It’s likely there’ll come a time in your life when you’ll need to borrow money to achieve your goals, whether that’s buying a house, planning life events, or starting a business. Whilst having the option to borrow from a range of lenders is helpful and means you can progress, you also have to be sure that you can pay off your loan so your credit score does not suffer, and you can avoid falling into financial difficulty. Whether you’re choosing payday lenders that require payment within a month or personal loan lenders that can span up to a year, making a plan to help you stay on track with repayments is crucial. Read on to find out more about how to create a loan repayment plan to suit your needs.

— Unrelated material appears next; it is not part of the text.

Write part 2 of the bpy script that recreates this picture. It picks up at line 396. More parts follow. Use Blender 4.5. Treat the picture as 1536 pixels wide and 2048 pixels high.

Why is creating a plan so important?
If you’re taking out a loan for any reason – whether that’s a personal loan for home renovations, a car finance loan, or a short-term loan, making a repayment plan is essential. The sooner you pay off your debt the better, and making a plan in line with your budget to help you means you can stay on track to paying off your loan and becoming debt-free. Repayment plans are particularly important for those that have struggled to pay back loans in the past, and may as a result have bad credit. Using a repayment plan to keep you accountable for repayments means you could improve your credit score and reduce the chance of falling further into financial difficulty.
Determine your budget
This is one of the first and most important steps to take when it comes to creating a debt repayment plan. Review your bank statements to get to know more about how much money you have coming in each month, and how much you have leaving your account in terms of outgoings. Categorise your payments making sure your non-negotiable, primary payments are being paid first. Then try to identify if you’re spending too much in other areas that you could cut back on and use to put towards your monthly repayments. Paying off your debt is also a primary expense, so cutting back on unnecessary expenses means increased cash flow to help you pay with repayments no matter what.
Calculate repayments
Take a look at your loan term and requirements, and using your budget, determine how much you can afford to spend monthly to pay off your loan. Once you’ve subtracted your non-negotiable payments, like rent or mortgage, car finance, and other essential bills from your budget, a portion of the money left over should go towards your debt. You can use an online calculator to help you work out how much you should be paying off each month to get the debt paid within the agreed time frame. If you have additional money left over each month, you could look at paying more than is required so you can be debt-free more quickly.
Automate
Thankfully, automation ensures that all repayments are made on time and in full so you don’t have to think about it. It’s easy to see why some people miss debt repayments if life gets in the way and it simply slips their minds. But with automation, you can set up a payment that leaves your bank on the same day each month to pay off your outstanding debt – you don’t even have to think about it! This saves time and stress and means your debt will be paid off before you know it.
Review your plan
Your plan may span over a few months, or even over a year for longer-term loans, so it’s important to review your plan regularly to ensure you’re on the right track, For example, if you receive a pay increase, you may be able to adjust your repayment plan to pay more off each month. If you become unemployed or unable to work, you’ll also need to adjust your plan to suit this.
Creating a repayment plan means you can track your debt repayments and ensure that your credit score stays healthy whilst also working towards becoming debt-free.